There is palpable optimism that with diligent implementation, the TSA will enhance transparency and accountability in the management of public funds. Furthermore, the practice should expectedly capture additional revenue to effectively fund more capital projects that will lift the social welfare of Nigerians.
Nonetheless, some critics have cautioned that the noble objectives of the TSA may not be realised if the peculiarities of some MDAs are not recognised. For example, revenue generating agencies with multiple collection centres will encounter serious challenges if they cannot patronise commercial banks nearest to them where the CBN outlets do not exist.
Furthermore, critics also observe that if a “one size fits all” principle is employed for disbursements from the TSA to the MDAs for budget implementation, we may end up, for example, inadvertently releasing huge funds for road construction in the rainy season rather than the dry season when it becomes more suitable for such undertaking.
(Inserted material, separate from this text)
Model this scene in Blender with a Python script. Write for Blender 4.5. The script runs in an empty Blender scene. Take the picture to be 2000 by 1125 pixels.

In other words, disbursements must be finely programmed to match the peculiar requirements of each MDA. Indeed, this may not be too difficult if each of the MDAs provides projected annual cash flow statements that are realistically in tune with the respective income and expenditure expectations captured in their annual budgets. There are indications that the MDAs have undergone orientation exercises to facilitate transition to the TSA project since 2013.
Nonetheless, it may still take a while longer, coupled with a strong political will, for the programme to gain a firm foothold as best practice in the judicious management of public resources. Similarly, the traditional lackadaisical process of consolidation and the extended delays associated with budget enactment may also negate the high expectations from the operation of the TSA.
Clearly, with the TSA in place, late passage of budgets will inevitably delay disbursements particularly for capital projects and may strangulate operations of key revenue generating agencies, such as the Nigerian National Petroleum Corporation, Nigerian Port Authority etc., and ultimately, inadvertently also jeopardise revenue projections from such agencies. Consequently, some analysts have recommended the retention of a certain percentage of receipts by such MDAs to ensure the unhindered operations of these government cash cows.
Similarly, forex generating agencies like the NNPC should also be allowed to retain a part of their dollar income in order to facilitate the smooth running of their business operations wherever transactions or liabilities are not denominated in naira.
The TSA is also speculated to restrain the scourge of surplus naira that fuels inflation, high interest rates and a sliding naira value, which expectedly makes the removal of fuel subsidy a challenge.
A closer examination may not however, support such expectation. For example, the high level of systemic liquidity clearly diminished minimally when the CBN’s liquidity mop-up interventions remained unrestrained after 75 per cent of government deposits were sequestered from the cash reserve base of commercial banks by the apex bank. Clearly, if 100 per cent of government deposits i.e. a relatively paltry 9.3 per cent of all deposits (N13.5tn) including states and local governments were actually sterilised, the impact on our abiding liquidity surplus may not be much different. In this event, government’s debt consolidation may still only be marginally impacted by the adoption of the TSA.
Clearly, the chances of taming liquidity and engendering an enabling platform of monetary indices such as inflation and monetary policy rates below three per cent as well as a stronger naira will be enhanced if the CBN stops the regular and persistent suffocation of the market with surplus naira when it substitutes fresh naira allocations for the distribution of dollar denominated revenue.